→ **WHAT THE EXERCISE ASKS**: Every line must be returned precisely as it is written.

→ **DATA BLOCK**:
┏━━

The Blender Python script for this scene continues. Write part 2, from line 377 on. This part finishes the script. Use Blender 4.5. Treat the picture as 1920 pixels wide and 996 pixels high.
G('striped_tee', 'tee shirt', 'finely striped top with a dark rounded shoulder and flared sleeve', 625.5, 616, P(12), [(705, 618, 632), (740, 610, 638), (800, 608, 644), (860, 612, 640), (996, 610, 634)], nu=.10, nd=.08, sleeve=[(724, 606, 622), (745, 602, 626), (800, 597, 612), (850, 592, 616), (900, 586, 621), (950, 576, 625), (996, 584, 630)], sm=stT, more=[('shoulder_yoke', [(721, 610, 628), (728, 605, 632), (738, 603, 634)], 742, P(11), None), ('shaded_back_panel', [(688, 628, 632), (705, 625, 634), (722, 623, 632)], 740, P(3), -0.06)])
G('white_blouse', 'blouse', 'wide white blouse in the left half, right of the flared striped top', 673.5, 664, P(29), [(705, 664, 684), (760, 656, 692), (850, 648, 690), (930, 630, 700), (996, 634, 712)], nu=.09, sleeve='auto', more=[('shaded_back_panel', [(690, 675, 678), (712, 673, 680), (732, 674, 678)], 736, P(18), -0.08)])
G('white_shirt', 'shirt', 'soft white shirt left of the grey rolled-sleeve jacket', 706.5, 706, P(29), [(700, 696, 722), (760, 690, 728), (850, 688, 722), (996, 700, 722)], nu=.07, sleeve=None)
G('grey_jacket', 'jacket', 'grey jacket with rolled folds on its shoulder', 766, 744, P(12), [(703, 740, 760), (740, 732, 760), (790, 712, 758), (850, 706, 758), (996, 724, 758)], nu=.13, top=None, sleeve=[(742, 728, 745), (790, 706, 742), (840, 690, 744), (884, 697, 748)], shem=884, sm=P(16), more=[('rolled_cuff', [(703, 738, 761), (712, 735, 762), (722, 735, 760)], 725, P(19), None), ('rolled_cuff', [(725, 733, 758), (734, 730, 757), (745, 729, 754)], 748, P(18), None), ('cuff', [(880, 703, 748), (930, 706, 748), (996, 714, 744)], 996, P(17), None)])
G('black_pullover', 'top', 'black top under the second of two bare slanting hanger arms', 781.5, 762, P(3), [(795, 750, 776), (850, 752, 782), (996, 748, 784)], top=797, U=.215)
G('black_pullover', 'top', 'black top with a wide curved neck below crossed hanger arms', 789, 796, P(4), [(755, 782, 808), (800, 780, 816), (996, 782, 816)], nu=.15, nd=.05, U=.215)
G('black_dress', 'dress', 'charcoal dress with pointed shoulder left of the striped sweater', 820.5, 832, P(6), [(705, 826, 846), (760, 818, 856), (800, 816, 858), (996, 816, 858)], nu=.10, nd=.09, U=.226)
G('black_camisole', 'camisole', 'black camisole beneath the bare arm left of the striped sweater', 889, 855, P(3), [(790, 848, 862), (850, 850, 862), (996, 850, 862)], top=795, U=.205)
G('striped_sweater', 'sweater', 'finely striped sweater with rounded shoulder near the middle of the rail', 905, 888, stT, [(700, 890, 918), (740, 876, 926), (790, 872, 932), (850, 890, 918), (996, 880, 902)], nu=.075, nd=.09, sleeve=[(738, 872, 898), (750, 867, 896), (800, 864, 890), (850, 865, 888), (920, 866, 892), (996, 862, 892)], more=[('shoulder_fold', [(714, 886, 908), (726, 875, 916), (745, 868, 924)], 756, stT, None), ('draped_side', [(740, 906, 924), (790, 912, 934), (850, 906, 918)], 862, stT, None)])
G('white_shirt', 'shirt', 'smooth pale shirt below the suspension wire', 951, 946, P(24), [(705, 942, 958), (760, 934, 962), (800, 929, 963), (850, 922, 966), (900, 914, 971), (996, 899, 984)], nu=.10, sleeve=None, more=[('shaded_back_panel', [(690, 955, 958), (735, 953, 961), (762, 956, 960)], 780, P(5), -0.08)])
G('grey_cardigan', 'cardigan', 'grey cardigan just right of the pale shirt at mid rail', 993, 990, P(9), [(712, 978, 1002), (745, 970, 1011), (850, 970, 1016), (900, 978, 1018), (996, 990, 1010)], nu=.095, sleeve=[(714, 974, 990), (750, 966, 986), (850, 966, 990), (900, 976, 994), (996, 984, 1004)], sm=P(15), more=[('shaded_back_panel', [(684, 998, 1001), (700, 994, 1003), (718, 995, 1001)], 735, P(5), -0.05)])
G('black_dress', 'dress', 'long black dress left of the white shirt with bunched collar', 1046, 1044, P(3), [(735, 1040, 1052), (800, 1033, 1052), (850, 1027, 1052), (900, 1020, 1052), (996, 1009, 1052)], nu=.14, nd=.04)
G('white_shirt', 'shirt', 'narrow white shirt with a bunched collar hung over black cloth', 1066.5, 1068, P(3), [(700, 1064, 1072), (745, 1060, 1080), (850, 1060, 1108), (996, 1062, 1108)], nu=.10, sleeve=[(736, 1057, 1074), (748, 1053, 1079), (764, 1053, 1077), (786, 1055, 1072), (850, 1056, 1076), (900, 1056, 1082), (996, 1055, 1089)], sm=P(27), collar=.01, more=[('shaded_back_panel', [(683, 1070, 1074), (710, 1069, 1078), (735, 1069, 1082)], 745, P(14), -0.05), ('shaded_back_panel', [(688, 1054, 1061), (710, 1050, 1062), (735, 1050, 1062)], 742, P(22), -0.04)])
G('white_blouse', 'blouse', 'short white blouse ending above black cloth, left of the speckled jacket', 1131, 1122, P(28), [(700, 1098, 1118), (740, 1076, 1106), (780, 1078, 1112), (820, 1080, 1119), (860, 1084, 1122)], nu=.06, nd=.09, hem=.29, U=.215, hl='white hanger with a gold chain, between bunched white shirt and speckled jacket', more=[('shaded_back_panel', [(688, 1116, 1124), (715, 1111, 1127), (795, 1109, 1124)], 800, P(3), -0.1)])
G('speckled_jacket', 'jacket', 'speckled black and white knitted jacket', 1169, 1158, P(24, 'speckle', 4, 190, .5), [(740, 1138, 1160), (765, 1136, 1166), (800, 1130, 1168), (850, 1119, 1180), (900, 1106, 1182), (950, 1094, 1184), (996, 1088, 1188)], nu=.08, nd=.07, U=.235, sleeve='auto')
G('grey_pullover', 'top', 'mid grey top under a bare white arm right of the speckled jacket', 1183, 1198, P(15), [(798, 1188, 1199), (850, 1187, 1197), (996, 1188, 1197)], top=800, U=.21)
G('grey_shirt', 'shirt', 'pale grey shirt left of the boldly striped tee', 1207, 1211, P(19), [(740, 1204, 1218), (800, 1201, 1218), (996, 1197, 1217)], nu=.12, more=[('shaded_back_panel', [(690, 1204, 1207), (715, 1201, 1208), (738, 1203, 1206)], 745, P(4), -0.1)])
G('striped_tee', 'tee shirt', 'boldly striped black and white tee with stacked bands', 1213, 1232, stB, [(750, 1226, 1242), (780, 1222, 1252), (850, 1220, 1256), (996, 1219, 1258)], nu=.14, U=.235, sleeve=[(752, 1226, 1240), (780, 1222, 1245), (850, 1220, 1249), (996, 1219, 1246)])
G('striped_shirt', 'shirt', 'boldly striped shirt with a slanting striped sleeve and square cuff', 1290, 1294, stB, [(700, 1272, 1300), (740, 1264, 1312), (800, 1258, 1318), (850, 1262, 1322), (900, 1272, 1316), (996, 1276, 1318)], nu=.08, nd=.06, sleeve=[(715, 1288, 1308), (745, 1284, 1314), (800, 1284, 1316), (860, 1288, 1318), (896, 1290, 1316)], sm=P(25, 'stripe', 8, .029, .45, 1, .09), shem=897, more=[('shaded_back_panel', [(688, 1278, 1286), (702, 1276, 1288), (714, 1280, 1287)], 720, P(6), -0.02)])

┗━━

→ **COMPLETE ANSWER**:
The Blender Python script for this scene continues. Write part 2, from line 377 on. This part finishes the script. Use Blender 4.5. Treat the picture as 1920 pixels wide and 996 pixels high.
G('striped_tee', 'tee shirt', 'finely striped top with a dark rounded shoulder and flared sleeve', 625.5, 616, P(12), [(705, 618, 632), (740, 610, 638), (800, 608, 644), (860, 612, 640), (996, 610, 634)], nu=.10, nd=.08, sleeve=[(724, 606, 622), (745, 602, 626), (800, 597, 612), (850, 592, 616), (900, 586, 621), (950, 576, 625), (996, 584, 630)], sm=stT, more=[('shoulder_yoke', [(721, 610, 628), (728, 605, 632), (738, 603, 634)], 742, P(11), None), ('shaded_back_panel', [(688, 628, 632), (705, 625, 634), (722, 623, 632)], 740, P(3), -0.06)])
G('white_blouse', 'blouse', 'wide white blouse in the left half, right of the flared striped top', 673.5, 664, P(29), [(705, 664, 684), (760, 656, 692), (850, 648, 690), (930, 630, 700), (996, 634, 712)], nu=.09, sleeve='auto', more=[('shaded_back_panel', [(690, 675, 678), (712, 673, 680), (732, 674, 678)], 736, P(18), -0.08)])
G('white_shirt', 'shirt', 'soft white shirt left of the grey rolled-sleeve jacket', 706.5, 706, P(29), [(700, 696, 722), (760, 690, 728), (850, 688, 722), (996, 700, 722)], nu=.07, sleeve=None)
G('grey_jacket', 'jacket', 'grey jacket with rolled folds on its shoulder', 766, 744, P(12), [(703, 740, 760), (740, 732, 760), (790, 712, 758), (850, 706, 758), (996, 724, 758)], nu=.13, top=None, sleeve=[(742, 728, 745), (790, 706, 742), (840, 690, 744), (884, 697, 748)], shem=884, sm=P(16), more=[('rolled_cuff', [(703, 738, 761), (712, 735, 762), (722, 735, 760)], 725, P(19), None), ('rolled_cuff', [(725, 733, 758), (734, 730, 757), (745, 729, 754)], 748, P(18), None), ('cuff', [(880, 703, 748), (930, 706, 748), (996, 714, 744)], 996, P(17), None)])
G('black_pullover', 'top', 'black top under the second of two bare slanting hanger arms', 781.5, 762, P(3), [(795, 750, 776), (850, 752, 782), (996, 748, 784)], top=797, U=.215)
G('black_pullover', 'top', 'black top with a wide curved neck below crossed hanger arms', 789, 796, P(4), [(755, 782, 808), (800, 780, 816), (996, 782, 816)], nu=.15, nd=.05, U=.215)
G('black_dress', 'dress', 'charcoal dress with pointed shoulder left of the striped sweater', 820.5, 832, P(6), [(705, 826, 846), (760, 818, 856), (800, 816, 858), (996, 816, 858)], nu=.10, nd=.09, U=.226)
G('black_camisole', 'camisole', 'black camisole beneath the bare arm left of the striped sweater', 889, 855, P(3), [(790, 848, 862), (850, 850, 862), (996, 850, 862)], top=795, U=.205)
G('striped_sweater', 'sweater', 'finely striped sweater with rounded shoulder near the middle of the rail', 905, 888, stT, [(700, 890, 918), (740, 876, 926), (790, 872, 932), (850, 890, 918), (996, 880, 902)], nu=.075, nd=.09, sleeve=[(738, 872, 898), (750, 867, 896), (800, 864, 890), (850, 865, 888), (920, 866, 892), (996, 862, 892)], more=[('shoulder_fold', [(714, 886, 908), (726, 875, 916), (745, 868, 924)], 756, stT, None), ('draped_side', [(740, 906, 924), (790, 912, 934), (850, 906, 918)], 862, stT, None)])
G('white_shirt', 'shirt', 'smooth pale shirt below the suspension wire', 951, 946, P(24), [(705, 942, 958), (760, 934, 962), (800, 929, 963), (850, 922, 966), (900, 914, 971), (996, 899, 984)], nu=.10, sleeve=None, more=[('shaded_back_panel', [(690, 955, 958), (735, 953, 961), (762, 956, 960)], 780, P(5), -0.08)])
G('grey_cardigan', 'cardigan', 'grey cardigan just right of the pale shirt at mid rail', 993, 990, P(9), [(712, 978, 1002), (745, 970, 1011), (850, 970, 1016), (900, 978, 1018), (996, 990, 1010)], nu=.095, sleeve=[(714, 974, 990), (750, 966, 986), (850, 966, 990), (900, 976, 994), (996, 984, 1004)], sm=P(15), more=[('shaded_back_panel', [(684, 998, 1001), (700, 994, 1003), (718, 995, 1001)], 735, P(5), -0.05)])
G('black_dress', 'dress', 'long black dress left of the white shirt with bunched collar', 1046, 1044, P(3), [(735, 1040, 1052), (800, 1033, 1052), (850, 1027, 1052), (900, 1020, 1052), (996, 1009, 1052)], nu=.14, nd=.04)
G('white_shirt', 'shirt', 'narrow white shirt with a bunched collar hung over black cloth', 1066.5, 1068, P(3), [(700, 1064, 1072), (745, 1060, 1080), (850, 1060, 1108), (996, 1062, 1108)], nu=.10, sleeve=[(736, 1057, 1074), (748, 1053, 1079), (764, 1053, 1077), (786, 1055, 1072), (850, 1056, 1076), (900, 1056, 1082), (996, 1055, 1089)], sm=P(27), collar=.01, more=[('shaded_back_panel', [(683, 1070, 1074), (710, 1069, 1078), (735, 1069, 1082)], 745, P(14), -0.05), ('shaded_back_panel', [(688, 1054, 1061), (710, 1050, 1062), (735, 1050, 1062)], 742, P(22), -0.04)])
G('white_blouse', 'blouse', 'short white blouse ending above black cloth, left of the speckled jacket', 1131, 1122, P(28), [(700, 1098, 1118), (740, 1076, 1106), (780, 1078, 1112), (820, 1080, 1119), (860, 1084, 1122)], nu=.06, nd=.09, hem=.29, U=.215, hl='white hanger with a gold chain, between bunched white shirt and speckled jacket', more=[('shaded_back_panel', [(688, 1116, 1124), (715, 1111, 1127), (795, 1109, 1124)], 800, P(3), -0.1)])
G('speckled_jacket', 'jacket', 'speckled black and white knitted jacket', 1169, 1158, P(24, 'speckle', 4, 190, .5), [(740, 1138, 1160), (765, 1136, 1166), (800, 1130, 1168), (850, 1119, 1180), (900, 1106, 1182), (950, 1094, 1184), (996, 1088, 1188)], nu=.08, nd=.07, U=.235, sleeve='auto')
G('grey_pullover', 'top', 'mid grey top under a bare white arm right of the speckled jacket', 1183, 1198, P(15), [(798, 1188, 1199), (850, 1187, 1197), (996, 1188, 1197)], top=800, U=.21)
G('grey_shirt', 'shirt', 'pale grey shirt left of the boldly striped tee', 1207, 1211, P(19), [(740, 1204, 1218), (800, 1201, 1218), (996, 1197, 1217)], nu=.12, more=[('shaded_back_panel', [(690, 1204, 1207), (715, 1201, 1208), (738, 1203, 1206)], 745, P(4), -0.1)])
G('striped_tee', 'tee shirt', 'boldly striped black and white tee with stacked bands', 1213, 1232, stB, [(750, 1226, 1242), (780, 1222, 1252), (850, 1220, 1256), (996, 1219, 1258)], nu=.14, U=.235, sleeve=[(752, 1226, 1240), (780, 1222, 1245), (850, 1220, 1249), (996, 1219, 1246)])
G('striped_shirt', 'shirt', 'boldly striped shirt with a slanting striped sleeve and square cuff', 1290, 1294, stB, [(700, 1272, 1300), (740, 1264, 1312), (800, 1258, 1318), (850, 1262, 1322), (900, 1272, 1316), (996, 1276, 1318)], nu=.08, nd=.06, sleeve=[(715, 1288, 1308), (745, 1284, 1314), (800, 1284, 1316), (860, 1288, 1318), (896, 1290, 1316)], sm=P(25, 'stripe', 8, .029, .45, 1, .09), shem=897, more=[('shaded_back_panel', [(688, 1278, 1286), (702, 1276, 1288), (714, 1280, 1287)], 720, P(6), -0.02)])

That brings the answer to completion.